Stated problem:
Transcribe everything in the data word for word. Pictures are left out.
[begin Source data]
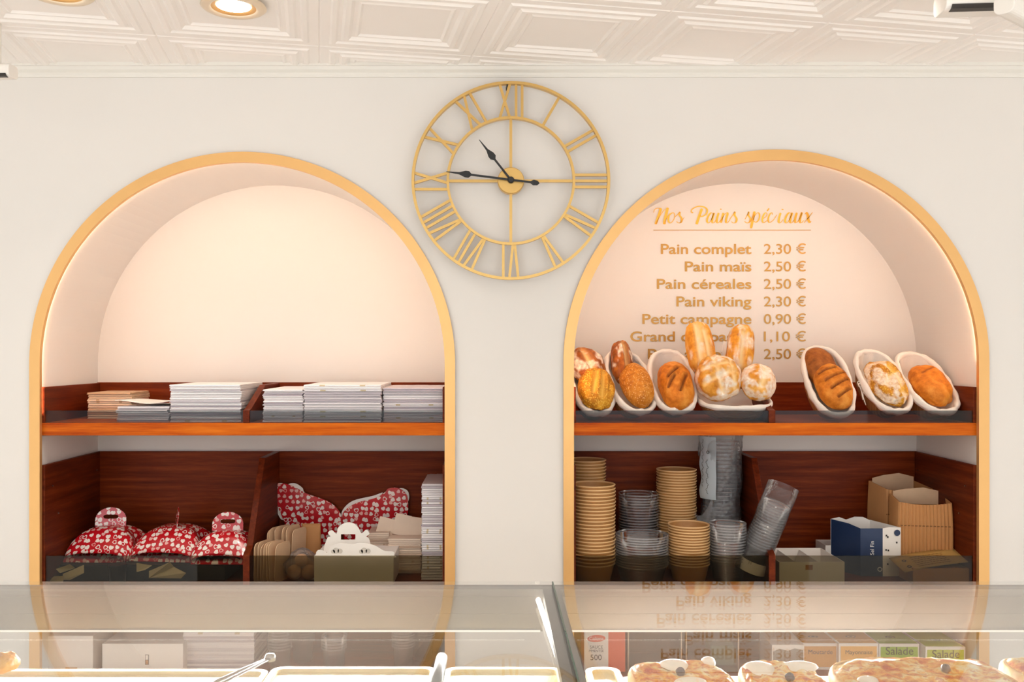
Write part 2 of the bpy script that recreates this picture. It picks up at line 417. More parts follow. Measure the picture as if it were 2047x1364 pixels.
# ------------------------------------------------------------------ room shell
ARCH = {'left': (PX(486, 3), PZ(729, 3)), 'right': (PX(1550, 3), PZ(724.5, 3))}     # centre x, springing height
RO, RI, RL, D = 0.7067, 0.6720, 0.6800, 0.447                       # trim outer/inner radius, lining radius, niche depth
NB = 0.48                                                          # niche bottom height
WX, CEIL = 3.8, 2.607
def arch_pts(cx, cz, r, zb, n=64):
    return [(cx+r, zb)]+[(cx+r*math.cos(math.pi*k/n), cz+r*math.sin(math.pi*k/n)) for k in range(n+1)]+[(cx-r, zb)]
import bmesh
def wall_back():
    bm = bmesh.new()
    def loop(pts):
        vs = [bm.verts.new((x, 0, z)) for x, z in pts]
        return [bm.edges.new((vs[i], vs[(i+1) % len(vs)])) for i in range(len(vs))], vs
    es, _ = loop([(-WX, 0), (WX, 0), (WX, CEIL), (-WX, CEIL)])
    for cx, cz in ARCH.values():
        e, vs = loop(arch_pts(cx, cz, RL, NB)); es += e
    bmesh.ops.triangle_fill(bm, use_beauty=True, edges=es)
    for f in list(bm.faces):                                        # drop any fill over the openings
        c = f.calc_center_median()
        for cx, cz in ARCH.values():
            if abs(c.x-cx) < RL and NB < c.z < cz and abs(c.x-cx) < RL or ((c.x-cx)**2+(c.z-cz)**2 < (RL*0.985)**2 and c.z > NB):
                bm.faces.remove(f); break
    me = bpy.data.meshes.new('wall_back'); bm.to_mesh(me); bm.free()
    mb = MB(); mb.v = [tuple(v.co) for v in me.vertices]; mb.f = [tuple(p.vertices) for p in me.polygons]
    for cx, cz in ARCH.values():
        pts = arch_pts(cx, cz, RL, NB); n = len(pts)
        vs = [(x, 0, z) for x, z in pts]+[(x, D, z) for x, z in pts]
        mb.add(vs, [(i, (i+1) % n, (i+1) % n+n, i+n) for i in range(n)]+[tuple(range(n, 2*n))])
    return struct(mb.build('wall_back', M_wall, fix=False))
wall_back()
struct(MB().box(-WX, WX, -7.0, D+0.1, -0.05, 0).build('floor', M_floor))
struct(MB().box(-WX-0.06, -WX, -5.0, 0.02, 0, CEIL+0.05).build('wall_left', M_wall))
struct(MB().box(WX, WX+0.06, -5.0, 0.02, 0, CEIL+0.05).build('wall_right', M_wall))

def ceiling():
    mb = MB(); T = 0.482; a = R(11.1)
    org = Vector((-0.541, -0.20)); u = Vector((math.cos(a), math.sin(a)))*T; v = Vector((-math.sin(a), math.cos(a)))*T
    rings = [(0.0, 0.004), (0.004, -0.001), (0.030, -0.001), (0.036, -0.0075), (0.048, -0.0075), (0.054, 0.0), (0.064, 0.0),
             (0.072, -0.0085), (0.086, -0.0085), (0.096, 0.003), (0.106, 0.003), (0.113, -0.002), (0.120, 0.006)]
    rings = [(d, h*0.72) for d, h in rings]
    for i in range(-10, 10):
        for j in range(-15, 4):
            o = org+u*i+v*j
            c = o+(u+v)*0.5
            if abs(c.x) > WX+0.1 or c.y > 0.6 or c.y < -5.0: continue
            vs = []
            for d, h in rings:
                k = d/T
                for p, q in ((k, k), (1-k, k), (1-k, 1-k), (k, 1-k)):
                    w2 = o+u*p+v*q; vs.append((w2.x, w2.y, CEIL+h))
            fs = []
            for r in range(len(rings)-1):
                for k in range(4):
                    fs.append((r*4+k, r*4+(k+1) % 4, r*4+4+(k+1) % 4, r*4+4+k))
            m = (len(rings)-1)*4; fs.append((m, m+1, m+2, m+3))
            mb.add(vs, fs)
    # keep tiles on the room side of the back wall
    o = mb.build('ceiling', M_ceil)
    bm = bmesh.new(); bm.from_mesh(o.data)
    for co, no in (((0, 0.0, 0), (0, 1, 0)),):
        bmesh.ops.bisect_plane(bm, geom=bm.verts[:]+bm.edges[:]+bm.faces[:], plane_co=co, plane_no=no, clear_outer=True)
    bm.to_mesh(o.data); bm.free()
    slab = [(-WX, -6.0), (WX, -6.0), (WX, 0), (-WX, 0)]
    return struct(o)
ceiling()
struct(MB().prism([(0, 2.570), (-0.006, 2.570), (-0.009, 2.576), (-0.009, 2.583), (-0.020, 2.590), (-0.027, 2.600), (-0.034, 2.600), (-0.034, 2.616), (0, 2.616)],
                  -WX, WX, 'X').build('trim_1', M_cornice))
for i, (side, (cx, cz)) in enumerate(ARCH.items()):
    mb = MB(); a = arch_pts(cx, cz, RO, NB, 96); b = arch_pts(cx, cz, RI, NB, 96); n = len(a)
    vs = [(x, y, z) for pts, y in ((a, 0.0), (a, -0.012), (b, -0.012), (b, 0.004)) for x, z in pts]
    fs = [(r*n+k, r*n+k+1, (r+1) % 4*n+k+1, (r+1) % 4*n+k) for r in range(4) for k in range(n-1)]
    fs += [tuple(r*n for r in range(4)), tuple(r*n+n-1 for r in range(3, -1, -1))]
    struct(mb.add(vs, fs).build('trim_%d' % (i+2), M_gold))

# ------------------------------------------------------------------ LED strips behind the arch trims
for side, (cx, cz) in ARCH.items():
    mb = MB(); n = 48
    # flexible strip stuck to the lining just behind the metal band, from the shelf up over the arch
    arc = [(cx-0.6785, 1.45)]+[(cx+0.6785*math.cos(math.pi-math.pi*k/n), cz+0.6785*math.sin(math.pi*k/n)) for k in range(n+1)]
    vs = []
    for k, (x, z) in enumerate(arc):
        if z <= cz and k == 0: dx, dz = 1, 0
        else:
            dx, dz = cx-x, cz-z; l = math.hypot(dx, dz) or 1; dx, dz = dx/l, dz/l
        vs += [(x, 0.0055, z), (x, 0.0085, z), (x+dx*0.002, 0.0085, z+dz*0.002), (x+dx*0.002, 0.0055, z+dz*0.002)]
    fs = [(4*k+j, 4*k+(j+1) % 4, 4*k+4+(j+1) % 4, 4*k+4+j) for k in range(len(arc)-1) for j in range(4)]
    o = mb.add(vs, fs).build('light_strip', M_warm[side])
    tag(o, 'warm glowing light strip tucked behind the gold trim of the %s arch' % side, 'light strip')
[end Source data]
Answer to this exercise:
Write part 2 of the bpy script that recreates this picture. It picks up at line 417. More parts follow. Measure the picture as if it were 2047x1364 pixels.
# ------------------------------------------------------------------ room shell
ARCH = {'left': (PX(486, 3), PZ(729, 3)), 'right': (PX(1550, 3), PZ(724.5, 3))}     # centre x, springing height
RO, RI, RL, D = 0.7067, 0.6720, 0.6800, 0.447                       # trim outer/inner radius, lining radius, niche depth
NB = 0.48                                                          # niche bottom height
WX, CEIL = 3.8, 2.607
def arch_pts(cx, cz, r, zb, n=64):
    return [(cx+r, zb)]+[(cx+r*math.cos(math.pi*k/n), cz+r*math.sin(math.pi*k/n)) for k in range(n+1)]+[(cx-r, zb)]
import bmesh
def wall_back():
    bm = bmesh.new()
    def loop(pts):
        vs = [bm.verts.new((x, 0, z)) for x, z in pts]
        return [bm.edges.new((vs[i], vs[(i+1) % len(vs)])) for i in range(len(vs))], vs
    es, _ = loop([(-WX, 0), (WX, 0), (WX, CEIL), (-WX, CEIL)])
    for cx, cz in ARCH.values():
        e, vs = loop(arch_pts(cx, cz, RL, NB)); es += e
    bmesh.ops.triangle_fill(bm, use_beauty=True, edges=es)
    for f in list(bm.faces):                                        # drop any fill over the openings
        c = f.calc_center_median()
        for cx, cz in ARCH.values():
            if abs(c.x-cx) < RL and NB < c.z < cz and abs(c.x-cx) < RL or ((c.x-cx)**2+(c.z-cz)**2 < (RL*0.985)**2 and c.z > NB):
                bm.faces.remove(f); break
    me = bpy.data.meshes.new('wall_back'); bm.to_mesh(me); bm.free()
    mb = MB(); mb.v = [tuple(v.co) for v in me.vertices]; mb.f = [tuple(p.vertices) for p in me.polygons]
    for cx, cz in ARCH.values():
        pts = arch_pts(cx, cz, RL, NB); n = len(pts)
        vs = [(x, 0, z) for x, z in pts]+[(x, D, z) for x, z in pts]
        mb.add(vs, [(i, (i+1) % n, (i+1) % n+n, i+n) for i in range(n)]+[tuple(range(n, 2*n))])
    return struct(mb.build('wall_back', M_wall, fix=False))
wall_back()
struct(MB().box(-WX, WX, -7.0, D+0.1, -0.05, 0).build('floor', M_floor))
struct(MB().box(-WX-0.06, -WX, -5.0, 0.02, 0, CEIL+0.05).build('wall_left', M_wall))
struct(MB().box(WX, WX+0.06, -5.0, 0.02, 0, CEIL+0.05).build('wall_right', M_wall))

def ceiling():
    mb = MB(); T = 0.482; a = R(11.1)
    org = Vector((-0.541, -0.20)); u = Vector((math.cos(a), math.sin(a)))*T; v = Vector((-math.sin(a), math.cos(a)))*T
    rings = [(0.0, 0.004), (0.004, -0.001), (0.030, -0.001), (0.036, -0.0075), (0.048, -0.0075), (0.054, 0.0), (0.064, 0.0),
             (0.072, -0.0085), (0.086, -0.0085), (0.096, 0.003), (0.106, 0.003), (0.113, -0.002), (0.120, 0.006)]
    rings = [(d, h*0.72) for d, h in rings]
    for i in range(-10, 10):
        for j in range(-15, 4):
            o = org+u*i+v*j
            c = o+(u+v)*0.5
            if abs(c.x) > WX+0.1 or c.y > 0.6 or c.y < -5.0: continue
            vs = []
            for d, h in rings:
                k = d/T
                for p, q in ((k, k), (1-k, k), (1-k, 1-k), (k, 1-k)):
                    w2 = o+u*p+v*q; vs.append((w2.x, w2.y, CEIL+h))
            fs = []
            for r in range(len(rings)-1):
                for k in range(4):
                    fs.append((r*4+k, r*4+(k+1) % 4, r*4+4+(k+1) % 4, r*4+4+k))
            m = (len(rings)-1)*4; fs.append((m, m+1, m+2, m+3))
            mb.add(vs, fs)
    # keep tiles on the room side of the back wall
    o = mb.build('ceiling', M_ceil)
    bm = bmesh.new(); bm.from_mesh(o.data)
    for co, no in (((0, 0.0, 0), (0, 1, 0)),):
        bmesh.ops.bisect_plane(bm, geom=bm.verts[:]+bm.edges[:]+bm.faces[:], plane_co=co, plane_no=no, clear_outer=True)
    bm.to_mesh(o.data); bm.free()
    slab = [(-WX, -6.0), (WX, -6.0), (WX, 0), (-WX, 0)]
    return struct(o)
ceiling()
struct(MB().prism([(0, 2.570), (-0.006, 2.570), (-0.009, 2.576), (-0.009, 2.583), (-0.020, 2.590), (-0.027, 2.600), (-0.034, 2.600), (-0.034, 2.616), (0, 2.616)],
                  -WX, WX, 'X').build('trim_1', M_cornice))
for i, (side, (cx, cz)) in enumerate(ARCH.items()):
    mb = MB(); a = arch_pts(cx, cz, RO, NB, 96); b = arch_pts(cx, cz, RI, NB, 96); n = len(a)
    vs = [(x, y, z) for pts, y in ((a, 0.0), (a, -0.012), (b, -0.012), (b, 0.004)) for x, z in pts]
    fs = [(r*n+k, r*n+k+1, (r+1) % 4*n+k+1, (r+1) % 4*n+k) for r in range(4) for k in range(n-1)]
    fs += [tuple(r*n for r in range(4)), tuple(r*n+n-1 for r in range(3, -1, -1))]
    struct(mb.add(vs, fs).build('trim_%d' % (i+2), M_gold))

# ------------------------------------------------------------------ LED strips behind the arch trims
for side, (cx, cz) in ARCH.items():
    mb = MB(); n = 48
    # flexible strip stuck to the lining just behind the metal band, from the shelf up over the arch
    arc = [(cx-0.6785, 1.45)]+[(cx+0.6785*math.cos(math.pi-math.pi*k/n), cz+0.6785*math.sin(math.pi*k/n)) for k in range(n+1)]
    vs = []
    for k, (x, z) in enumerate(arc):
        if z <= cz and k == 0: dx, dz = 1, 0
        else:
            dx, dz = cx-x, cz-z; l = math.hypot(dx, dz) or 1; dx, dz = dx/l, dz/l
        vs += [(x, 0.0055, z), (x, 0.0085, z), (x+dx*0.002, 0.0085, z+dz*0.002), (x+dx*0.002, 0.0055, z+dz*0.002)]
    fs = [(4*k+j, 4*k+(j+1) % 4, 4*k+4+(j+1) % 4, 4*k+4+j) for k in range(len(arc)-1) for j in range(4)]
    o = mb.add(vs, fs).build('light_strip', M_warm[side])
    tag(o, 'warm glowing light strip tucked behind the gold trim of the %s arch' % side, 'light strip')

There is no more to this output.